Sono figli di povera gente, sibilai. Il francese non lo conoscono e i pois li chiamano palle!
Un lieve tic all'occhio, un saluto indispettito e se ne andarono via, lui, la cravatta e i pois. Uscendo, leggeva dal registro a voce alta voce una mia relazione: «Qui è legione straniera. Un avamposto nel deserto. La scuola c'è per segnare un possesso: territorio della repubblica. Ci manca tutto, comanda la camorra. La mia cultura non serve: sto imparando il mestiere sulla pelle degli alunni».
Quando il Direttore mi chiamò, aveva un'ombra negli occhi e le labbra, curve in basso, disegnavano una piega amara. Si agitò un attimo, nel grigio doppiopetto trasandato e poi sbottò: Ma che mi hai combinato? Se n'è andato come un pazzo! Gliela do io la legione straniera! Gliela do io! Un pazzo pareva. Raccontava senza nascondere un'ilarità compiaciuta e complice che gli sollevava la piega della bocca fino a disegnarvi un sorriso.
Dice che il biennio non lo passi - proseguì provando a farsi serio. Avresti dovuto vederlo: se n'è andato furioso, ma non farà il cretino. Non ha gli elementi e lo sa.
Gli dissi delle palle sulla cravatta.
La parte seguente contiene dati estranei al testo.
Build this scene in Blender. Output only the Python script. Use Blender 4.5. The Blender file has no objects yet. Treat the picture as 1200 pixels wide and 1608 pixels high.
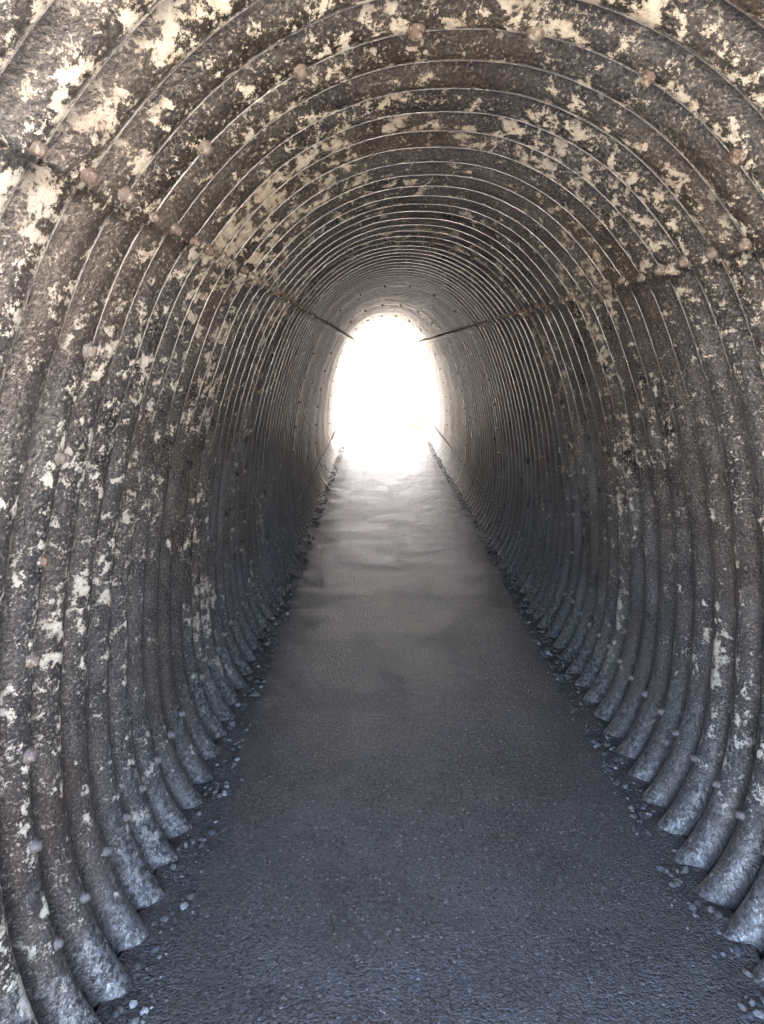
import bpy, math, random
import numpy as np
from mathutils import Vector, Matrix, noise as mn
random.seed(4); np.random.seed(4)
sc=bpy.context.scene
sc.view_settings.view_transform='Standard'
sc.view_settings.look='None'
sc.view_settings.exposure=0
CX=0.155; PITCH=0.152; DEPTH=0.062
Y0=0.46; Y1=14.0

# ---------------- helpers
def link(o): sc.collection.objects.link(o); return o
def mesh_obj(name,verts,faces,mat=None,smooth=True):
    me=bpy.data.meshes.new(name); me.from_pydata(verts,[],faces); me.update()
    if smooth: me.polygons.foreach_set('use_smooth',[True]*len(me.polygons))
    o=bpy.data.objects.new(name,me)
    if mat: me.materials.append(mat)
    return link(o)
class NT:
    def __init__(s,name):
        s.m=bpy.data.materials.new(name); s.m.use_nodes=True
        s.t=s.m.node_tree; s.t.nodes.clear()
        s.out=s.n('ShaderNodeOutputMaterial'); s.b=s.n('ShaderNodeBsdfPrincipled')
        s.l(s.b.outputs[0],s.out.inputs[0])
    def n(s,t,**k):
        x=s.t.nodes.new(t)
        for a,v in k.items(): setattr(x,a,v)
        return x
    def l(s,a,b): s.t.links.new(a,b)
    def noise(s,vec,scale,detail=4,rough=.55,dist=0.):
        x=s.n('ShaderNodeTexNoise'); x.inputs['Scale'].default_value=scale
        x.inputs['Detail'].default_value=detail; x.inputs['Roughness'].default_value=rough
        x.inputs['Distortion'].default_value=dist
        s.l(vec,x.inputs['Vector']); return x.outputs['Fac']
    def mapr(s,v,a,b,c=0.,d=1.,smooth=False):
        x=s.n('ShaderNodeMapRange'); x.clamp=True
        if smooth: x.interpolation_type='SMOOTHSTEP'
        s.l(v,x.inputs[0])
        for i,q in enumerate((a,b,c,d)): x.inputs[i+1].default_value=q
        return x.outputs[0]
    def math(s,op,a,b=None):
        x=s.n('ShaderNodeMath',operation=op)
        for i,q in enumerate((a,b)):
            if q is None: continue
            if isinstance(q,(int,float)): x.inputs[i].default_value=q
            else: s.l(q,x.inputs[i])
        return x.outputs[0]
    def mix(s,f,a,b):
        x=s.n('ShaderNodeMix',data_type='RGBA')
        if isinstance(f,(int,float)): x.inputs[0].default_value=f
        else: s.l(f,x.inputs[0])
        for i,q in ((6,a),(7,b)):
            if isinstance(q,tuple): x.inputs[i].default_value=(*q,1)
            else: s.l(q,x.inputs[i])
        return x.outputs[2]
    def bump(s,h,st,dist,nrm=None):
        x=s.n('ShaderNodeBump'); x.inputs['Strength'].default_value=st
        x.inputs['Distance'].default_value=dist; s.l(h,x.inputs['Height'])
        if nrm: s.l(nrm,x.inputs['Normal'])
        return x.outputs[0]
    def attr(s,n): return s.n('ShaderNodeAttribute',attribute_name=n).outputs['Fac']

# ---------------- materials
def steel_mat():
    s=NT('weathered_galvanised_steel')
    tc=s.n('ShaderNodeTexCoord'); P=tc.outputs['Object']
    sep=s.n('ShaderNodeSeparateXYZ'); s.l(P,sep.inputs[0]); Z=sep.outputs[2]
    cr=s.attr('crest'); dens=s.attr('dens'); tone=s.attr('tone'); light_grade=s.attr('light_grade')
    fA=s.noise(P,24,9,.76,.15)       # jagged flakes
    b2=s.noise(P,150,3,.7)           # speckle
    b1=s.noise(P,7,3,.6)
    base=s.mix(s.mapr(b1,.35,.65),(.062,.050,.039),(.155,.131,.101))
    base=s.mix(s.mapr(tone,.42,.78,0,.65),base,(.118,.117,.114))
    base=s.mix(light_grade,base,s.mix(s.mapr(b1,.35,.65),(.32,.31,.285),(.51,.50,.465)))  # paler grey zinc, brightness painted in where the tunnel lacks light
    base=s.mix(s.mapr(b2,.52,.68,0,.6),base,(.44,.39,.305))
    base=s.mix(s.mapr(b2,.47,.33,0,.8),base,(.024,.021,.018))
    f1=s.math('ADD',fA,dens)
    m1=s.mapr(f1,.614,.624)
    m3=s.mapr(s.math('ADD',b2,s.math('MULTIPLY',s.math('SUBTRACT',f1,.5),.75)),.655,.67,0,.85)
    m=s.math('MAXIMUM',m1,m3)
    cream=s.mix(s.mapr(s.noise(P,48,4,.7),.35,.65),(.40,.32,.205),(.80,.71,.53))
    cream=s.mix(s.mapr(tone,.6,.85,0,.5),cream,(.57,.54,.48))
    base=s.mix(s.math('MULTIPLY',s.mapr(f1,.58,.614),.4),base,(.110,.076,.048))
    col=s.mix(m,base,cream)
    col=s.mix(s.mapr(s.attr('rust'),.5,.8,0,.3),col,(.17,.115,.075))
    ft=s.math('ADD',Z,s.mapr(b1,.3,.7,-.25,.25))
    ftm=s.mapr(ft,.35,.0,0,.6,True)
    zinc=s.mix(s.mapr(s.noise(P,60,5,.75),.45,.58),(.10,.096,.088),(.56,.545,.49))
    col=s.mix(ftm,col,zinc)
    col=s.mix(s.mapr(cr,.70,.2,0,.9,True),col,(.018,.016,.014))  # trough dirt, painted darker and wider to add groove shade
    s.l(col,s.b.inputs['Base Color'])
    s.l(s.math('MAXIMUM',s.mapr(m,0,1,.55,.0),s.math('MULTIPLY',light_grade,.65)),s.b.inputs['Metallic'])
    s.l(s.mapr(b1,.3,.7,.26,.42),s.b.inputs['Roughness'])
    nb=s.bump(s.noise(P,105,3,.7),.7,.003)
    nb=s.bump(s.noise(P,16,2),.35,.007,nb)
    s.l(nb,s.b.inputs['Normal'])
    return s.m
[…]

Rise fino a congestionarsi, tossì e riprese fiato accendendo una sigaretta che lo rimise miracolosamente in sesto.
Sono passati decenni. C'è un'Italia che vive ancora così e forse peggio. L'Europa dell'Invalsi non c'è. E nemmeno lo Stato. E' una lotta al coltello con la malavita organizzata. Naturale? Tutto quello che c'era di «naturale» è andato distrutto.